Depois, dirigentes da empresa procuraram o MPF para fechar acordos de colaboração premiada sobre um “esquema de fraude para ludibriar o mercado de capitais”. O órgão diz que o comitê externo constituído pela empresa para apurar o caso colaborou com as investigações.

COM A PALAVRA, A AMERICANAS

A Americanas reitera sua confiança nas autoridades que investigam o caso e reforça que foi vítima de uma fraude de resultados pela sua antiga diretoria, que manipulou dolosamente os controles internos existentes. A Americanas acredita na Justiça e aguarda a conclusão das investigações para responsabilizar judicialmente todos os envolvidos.

COM A PALAVRA, A DEFESA DE MIGUEL GUTIERREZ

“Miguel reitera que jamais participou ou teve conhecimento de qualquer fraude e que vem colaborando com as autoridades, prestando os esclarecimentos devidos nos foros próprios”.

COM A PALAVRA, A DEFESA DE ANNA SAICALI

A reportagem do Estadão busca contato com a defesa da ex-diretora das Lojas Americanas. O espaço está aberto para manifestação também dos outros citados na Operação Disclosure ([email protected]; fausto.macedo@estadão.com)

Foragidos e Interpol

A Polícia Federal considera foragidos o ex-CEO das Lojas Americanas Miguel Gutierrez e a ex-diretora da rede varejista Anna Christina Ramos Saicali, alvos de ordens de prisão preventiva na Operação Disclosure nesta quinta, 27. A corporação incluiu o nome dos dois na lista de Difusão Vermelha da Interpol – a relação dos mais procurados da polícia internacional. Gutierrez e Christina estão fora do País.

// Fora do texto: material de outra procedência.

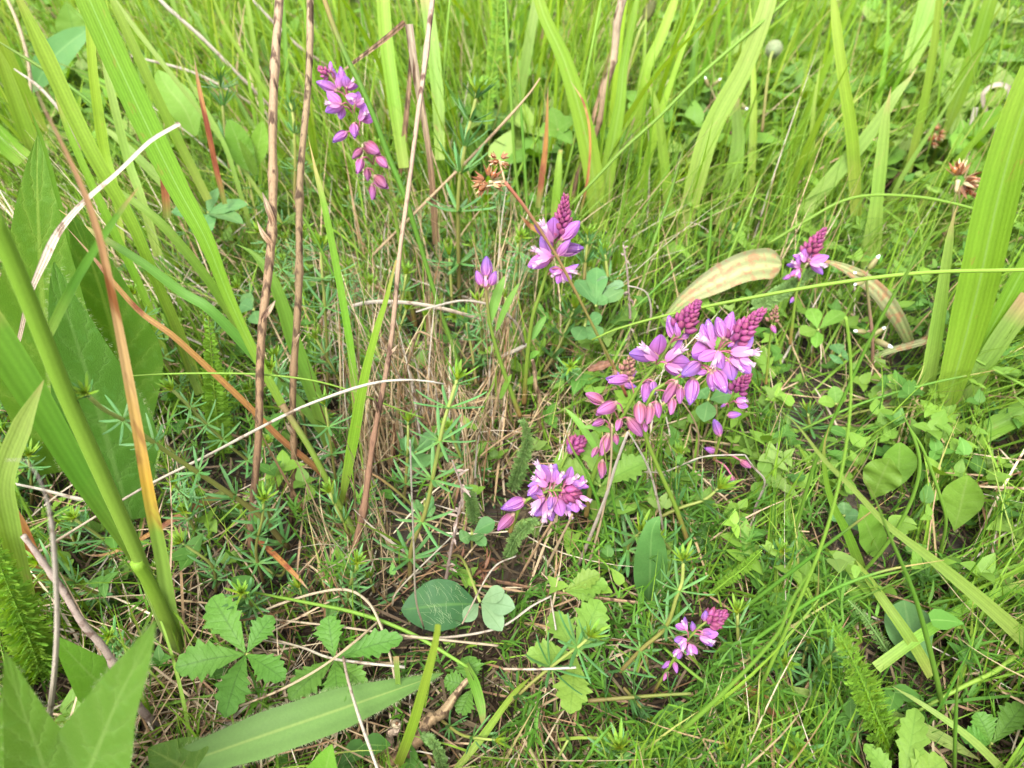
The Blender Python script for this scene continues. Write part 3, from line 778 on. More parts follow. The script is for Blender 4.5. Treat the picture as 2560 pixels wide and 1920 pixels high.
def blades_mass(name, kind_mat, pos, length, width, th0, bend, head, rnd, K=5, twist=None, zbase=None, clear=True, cat=None, label=None, front=1.0, droop_floor=True, fold=0.0):
    N = len(pos)
    t = np.linspace(0, 1, K + 1)
    th = th0[:, None] + bend[:, None] * t[None]
    st = (length / K)[:, None]
    rx = np.concatenate([np.zeros((N, 1)), np.cumsum(np.sin(th[:, :-1]) * st, 1)], 1)
    rz = np.concatenate([np.zeros((N, 1)), np.cumsum(np.cos(th[:, :-1]) * st, 1)], 1)
    dx, dy = np.cos(head)[:, None], np.sin(head)[:, None]
    side_bend = rng.normal(size=N)[:, None] * .12 * length[:, None] * t[None] ** 2
    X = pos[:, 0:1] + rx * dx - side_bend * dy
    Y = pos[:, 1:2] + rx * dy + side_bend * dx
    Z = (ground_z(pos[:, 0], pos[:, 1]) if zbase is None else zbase)[:, None] + rz
    if droop_floor: Z = np.maximum(Z, 0.0015)
    C = np.stack([X, Y, Z], -1)
    if clear and KEEP:
        px, py, s = project(C)
        bad = (s < 0.085).any(1)
        ix, iy = np.clip(px // 16, -1, 160).astype(int) + 1, np.clip(py // 16, -1, 120).astype(int) + 1
        bad |= (s < keep_grid()[iy, ix] * front).any(1)
        ok = ~bad
        C, N = C[ok], int(ok.sum()); width, rnd, head = width[ok], rnd[ok], head[ok]
        if twist is not None: twist = twist[ok]
    T = unit(np.gradient(C, axis=1))
    sh = np.stack([-np.sin(head), np.cos(head), np.zeros(N)], -1)[:, None]
    sh = unit(sh - T * np.sum(sh * T, -1, keepdims=True))
    if twist is not None:
        a = twist[:, None, None]
        sh = sh * np.cos(a) + np.cross(T, sh) * np.sin(a)
    prof = np.clip((1 - t) / .6, .03, 1) ** .8 * np.minimum(1, .6 + t * 2)
    W = width[:, None, None] * .5 * prof[None, :, None]
    if fold:
        Nn = np.cross(T, sh)
        V = np.stack([C - sh * W + Nn * W * fold, C, C + sh * W + Nn * W * fold], 2); c = 3
    else:
        V = np.stack([C - sh * W, C + sh * W], 2); c = 2
    A = np.empty(V.shape); A[..., 0] = np.linspace(-1, 1, c); A[..., 1] = t[None, :, None]; A[..., 2] = rnd[:, None, None]
    q = grid_quads(K + 1, c)
    Q = (q[None] + (np.arange(N) * (K + 1) * c)[:, None, None]).reshape(-1, 4)
    mb = MB(); mb.add(V.reshape(-1, 3), quads=Q, attr=A.reshape(-1, 3))
    o = mb.build(name, M[kind_mat], origin=(0, 0, 0))
    o["kind"] = "stuff"
    if label: o["label"] = label; o["category"] = cat
    return o

def scatter(n, y0, y1, power=1.4, spread=.8, margin=.12, weight=None):
    """ground points with density falling off with distance"""
    out = []
    while sum(len(a) for a in out) < n:
        m = n * 2
        u = rng.random(m); e = 1.0003 - power
        y = (y0 ** e + u * (y1 ** e - y0 ** e)) ** (1 / e)
        dpt = y * _cp + CAM_H * _sp
        x = rng.uniform(-1, 1, m) * (spread * dpt + margin)
        p = np.stack([x, y], -1)
        if weight is not None:
            px, py, s = project(np.stack([x, y, np.zeros(m)], -1))
            p = p[rng.random(m) < weight(px, py)]
        out.append(p)
    return np.concatenate(out)[:n]

# ================================================================== the picked-out plants
# ---- milkworts
milkwort("tall milkwort spike at the upper left, pink old flowers hanging below its lilac ones",
    up(1, 1, [(1040, 820), (1005, 640), (985, 530), (945, 440), (915, 370), (890, 300), (870, 250), (845, 215), (820, 185), (800, 175)]),
    (822, 190, 797, 168, 34),
    [('c', 842, 228, 792, 207), ('c', 838, 196, 831, 168), ('c', 860, 215, 855, 170), ('c', 827, 176, 826, 152), ('c', 848, 222, 842, 180),
     ('o', 867, 220, 885, 190), ('o', 866, 238, 892, 252), ('o', 853, 262, 806, 252), ('o', 857, 266, 836, 292), ('o', 888, 262, 917, 240),
     ('o', 900, 300, 938, 278), ('c', 885, 308, 890, 352), ('c', 868, 330, 834, 360), ('p', 912, 358, 955, 392), ('p', 940, 388, 971, 422),
     ('p', 905, 370, 880, 398), ('p', 905, 395, 895, 440), ('p', 917, 420, 921, 456), ('p', 937, 440, 972, 477), ('p', 930, 460, 932, 502)], nbud=14, stem=12)
milkwort("upright central milkwort with a dark bud cone, crossed by the red wood-rush stem",
    up(2, 1, [(1310, 1010), (1318, 900), (1330, 800), (1350, 735), (1375, 655), (1390, 600), (1405, 550), (1416, 486)]),
    (1400, 596, 1415, 484, 58),
    [('o', 1380, 602, 1352, 545), ('o', 1378, 645, 1318, 618), ('f', 1372, 645, 1330, 668), ('c', 1392, 625, 1462, 618), ('c', 1404, 600, 1450, 556), ('c', 1382, 600, 1375, 552),
     ('o', 1404, 678, 1372, 697), ('o', 1408, 676, 1447, 688), ('f', 1406, 676, 1408, 708), ('c', 1395, 640, 1425, 600)],
    leaves=[(1330, 850, 1366, 790, 26), (1322, 895, 1350, 880, 22), (1315, 960, 1352, 945, 24)], nbud=40, stem=13)
milkwort("single just opening milkwort with three lilac petals between two narrow green leaves",
    up(3, .5, [(1300, 1040), (1260, 930), (1235, 850), (1222, 790), (1214, 712)]), None,
    [('c', 1216, 694, 1216, 636), ('c', 1205, 714, 1190, 674), ('c', 1226, 714, 1240, 679), ('f', 1212, 716, 1214, 690)],
    leaves=[(1221, 815, 1262, 690, 34), (1240, 830, 1300, 706, 22), (1250, 1000, 1280, 935, 20)], stem=13)
milkwort("left of the two big leaning milkworts, stem lined with hanging pink flowers",
    up(2.2, 1, [(1465, 1290), (1480, 1200), (1520, 1105), (1560, 1035), (1600, 965), (1645, 905), (1680, 850), (1705, 805), (1745, 754)]),
    (1700, 822, 1748, 752, 62),
    [('c', 1690, 848, 1670, 786), ('c', 1696, 842, 1688, 806), ('c', 1704, 848, 1726, 828), ('o', 1642, 893, 1588, 842), ('o', 1668, 905, 1727, 868), ('o', 1665, 908, 1722, 925),
     ('c', 1572, 948, 1508, 952), ('c', 1617, 950, 1609, 1010), ('c', 1632, 952, 1634, 988), ('p', 1541, 1006, 1485, 1036), ('p', 1509, 1007, 1462, 981), ('p', 1512, 1050, 1478, 1064),
     ('p', 1553, 1047, 1538, 1078), ('p', 1570, 1045, 1604, 1092), ('p', 1522, 1085, 1502, 1144), ('p', 1537, 1085, 1544, 1115), ('p', 1493, 1118, 1478, 1145), ('p', 1506, 1150, 1502, 1197)],
    nbud=32, stem=14, leaves=[(1500, 1140, 1412, 1020, 24), (1530, 1080, 1455, 1068, 22)])
milkwort("right of the two big leaning milkworts, violet flowers wide open below dark buds",
    up(2, 1, [(1722, 1362), (1690, 1270), (1650, 1180), (1614, 1090), (1612, 1035), (1630, 985), (1648, 968), (1690, 945), (1760, 903), (1803, 872), (1828, 845), (1908, 777)]),
    (1830, 852, 1912, 772, 66),
    [('c', 1815, 850, 1828, 776), ('c', 1808, 846, 1790, 790), ('o', 1778, 868, 1718, 840), ('c', 1780, 862, 1768, 793), ('o', 1795, 878, 1770, 928), ('f', 1790, 885, 1785, 925),
     ('o', 1828, 883, 1902, 888), ('o', 1822, 900, 1864, 940), ('f', 1850, 895, 1888, 915), ('c', 1750, 905, 1695, 943), ('c', 1768, 928, 1738, 936), ('c', 1785, 925, 1809, 987), ('c', 1778, 930, 1786, 982),
     ('c', 1733, 945, 1722, 1014), ('p', 1692, 953, 1659, 1010), ('p', 1702, 966, 1697, 1012), ('p', 1680, 993, 1677, 1040), ('p', 1598, 1006, 1596, 1062), ('p', 1626, 1010, 1620, 1064),
     ('p', 1640, 1003, 1649, 1047), ('p', 1610, 1055, 1614, 1082), ('c', 1835, 858, 1818, 868)], nbud=34, stem=13)
milkwort("small half open bud spike with greenish buds left of the two big milkworts",
    up(4, .5, [(1590, 1040), (1580, 985), (1562, 940), (1582, 888)]), (1558, 945, 1584, 884, 50), [('c', 1562, 950, 1542, 930), ('c', 1570, 945, 1592, 925), ('c', 1560, 960, 1590, 968)], budmat=BUDG, nbud=22, stem=8)
milkwort("milkwort showing only a round purple bud head beneath the big left spike",
    up(4, 1, [(1390, 1200), (1410, 1150), (1430, 1118), (1462, 1092)]), (1422, 1122, 1466, 1094, 54), [('c', 1428, 1135, 1420, 1105)], nbud=24, stem=10)
milkwort("round milkwort head seen from above, in front, its lilac flowers fringed",
    up(3, .6, [(1275, 1330), (1300, 1268), (1330, 1243), (1370, 1228), (1405, 1226), (1446, 1240)]),
    (1404, 1226, 1450, 1238, 62),
    [('o', 1367, 1212, 1320, 1182), ('f', 1362, 1195, 1338, 1150), ('f', 1360, 1200, 1335, 1178), ('o', 1378, 1205, 1373, 1150), ('o', 1390, 1208, 1408, 1172), ('o', 1417, 1208, 1454, 1182), ('o', 1360, 1240, 1317, 1263), ('f', 1352, 1250, 1326, 1288),
     ('o', 1366, 1250, 1356, 1308), ('o', 1392, 1245, 1373, 1292), ('o', 1404, 1250, 1419, 1290), ('f', 1416, 1260, 1430, 1300), ('o', 1438, 1252, 1458, 1278), ('f', 1450, 1240, 1480, 1252),
     ('o', 1446, 1215, 1470, 1200), ('c', 1345, 1213, 1317, 1240), ('c', 1312, 1250, 1250, 1270), ('p', 1285, 1285, 1242, 1326), ('c', 1380, 1240, 1372, 1275)], nbud=34, stem=11)
milkwort("distant milkwort on the right below the curled dead leaf, out of focus",
    up(3, 1, [(1975, 860), (1990, 740), (2003, 690), (2015, 640), (2063, 574)]), (2018, 638, 2064, 570, 48),
    [('o', 2012, 655, 1994, 626), ('o', 1999, 667, 1970, 645), ('o', 1995, 670, 1985, 700), ('o', 2025, 655, 2068, 668), ('f', 2022, 655, 2040, 672), ('c', 1977, 690, 1953, 699), ('c', 1985, 743, 1972, 760), ('c', 2020, 650, 2048, 625)], nbud=30, stem=9)
milkwort("small pink milkwort peeping out behind the big right spike",
    up(3, .5, [(1785, 1150), (1812, 1050), (1835, 985), (1874, 935)]), (1838, 980, 1876, 934, 46),
    [('c', 1828, 985, 1815, 965), ('o', 1842, 1008, 1872, 1004), ('c', 1818, 1038, 1852, 1035), ('c', 1815, 1010, 1800, 1018), ('c', 1800, 1090, 1785, 1045), ('c', 1790, 1130, 1760, 1120), ('p', 1850, 1150, 1876, 1170), ('p', 1830, 1190, 1835, 1210)], nbud=26, stem=8)
milkwort("lowest milkwort, at the bottom right among bedstraw with crimson bud tip",
    up(.5, 1, [(1635, 1730), (1665, 1680), (1690, 1640), (1725, 1592), (1765, 1555), (1814, 1532)]), (1768, 1556, 1816, 1532, 56),
    [('c', 1762, 1552, 1760, 1520), ('o', 1715, 1575, 1698, 1548), ('c', 1735, 1580, 1728, 1550), ('o', 1750, 1588, 1792, 1600), ('c', 1755, 1580, 1780, 1585), ('o', 1715, 1598, 1688, 1612), ('o', 1725, 1610, 1728, 1638), ('f', 1715, 1605, 1705, 1630), ('o', 1702, 1625, 1682, 1642),
     ('c', 1680, 1655, 1653, 1670), ('c', 1685, 1655, 1690, 1680), ('p', 1670, 1680, 1658, 1702)], nbud=30, stem=9)
milkwort("green budded milkwort tip half hidden right of the big bud cone",
    up(4, .5, [(1915, 960), (1925, 850), (1932, 800), (1940, 765)]), (1930, 805, 1942, 764, 30), [('p', 1928, 812, 1940, 835)], budmat=BUDG, nbud=16, stem=7)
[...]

Os ex-executivos da Americanas são investigados por suposta participação em fraudes contábeis de R$ 25,3 bilhões. A Operação Disclosure foi aberta na madrugada desta quinta, 27. Os dois ex-executivos não foram localizados pela Polícia Federal porque moram no exterior.

Em setembro do ano passado, Gutierrez negou que tivesse conhecimento das fraudes contábeis. À época, o ex-CEO era acusado pela nova diretoria das Lojas Americanas de uma ação orquestrada para enquadrar acionistas.